Sonata for Tuba and Piano
‘Underland’ (2019)
duration: 21’
GRT • 216
score available from
Australian Music Centre
program note
I. Akiyoshido Limestone Cave, Japan, Paleozoic Age
“hollowed by the work of water over immensities of time”
II. Navigating the Labyrinth, Paris Catacombs, early Middle Ages
“over 600 years of quarrying…the invisible city”
III. Drilling for ice-core samples, Antarctica and Greenland, 1950’s
“Ice has a memory and the colour of this memory is blue”
IV. Detecting dark-matter, Boulby underground salt mine laboratory, UK, 1990’s
“sometimes in darkness you can see more clearly”
V. Svalbard Global Seed Vault, Norway 2008
“for the preservation of biodiversity”
VI. Onkalo nuclear waste burial chamber, Finland 2038
“to keep the future safe from the present”

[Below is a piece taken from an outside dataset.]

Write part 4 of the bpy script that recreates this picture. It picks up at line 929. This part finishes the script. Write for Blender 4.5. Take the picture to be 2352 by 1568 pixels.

Why do humans go underground? To seek shelter from weather or enemies; to hide or safeguard objects of value; to quarry and mine; to dispose of waste; to bury the dead (with or without possessions); to commune in secrecy or in worship; to explore the unknown (including adventuring); to do scientific research on the planet and the wider Universe. In his 2019 book, Underland, Robert MacFarlane explores these themes: “In the underland we have long placed that which we fear and wish to lose, and that which we love and wish to save”.
This Sonata for Tuba and Piano is the 19th in a series of sonatas written in the new millennium. It was written for Tim Buzbee toward the end of 2019 upon return from a month in Japan where I was in residence at the Akiyoshidai International Art Village, also having visited the nearby Akiyoshido limestone cave.